That return rate would delight the average private investor, though it actually slightly lagged endowment performance of a number of peer institutions, including Princeton (12.5 percent), Stanford (13.1 percent) and MIT (13.5 percent).
However, some at Yale care less about their endowment’s performance than about how it is achieved. Specifically, they would like the university to divest its portfolio of holdings in companies of whose products and/or services they disapprove.
Now, Yale’s Advisory Committee on Investor Responsibility, which recommends university investment policy changes, will deliberate Yale’s stance on investing in electronic nicotine delivery systems (aka e-cigarettes) as well as policies related to private prison investments.
In June the Yale Corporation, the university’s governing body, adopted new proxy voting guidelines for investments related to private-prison operations.

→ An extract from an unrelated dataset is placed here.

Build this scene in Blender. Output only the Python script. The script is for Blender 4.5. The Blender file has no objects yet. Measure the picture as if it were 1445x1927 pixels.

These outline that the governing body will support “reasonable and well-constructed shareholder resolutions related to improvements in the corporate social responsibility of private prisons.”
Companies that operate private prisons have been a bête noire for student activists since the dawn of, well, private prisons — even though Yale’s chief investment officer, David F. Swensen, wrote in a March Yale Daily News op-ed that the university currently holds no such investments.
Formed based on recommendations from the 1972 manual The Ethical Investor, Yale’s Advisory Committee on Investor Responsibility drafts recommendations for the university’s investment policies based on whether the subject of the investment causes a “grave social injury.”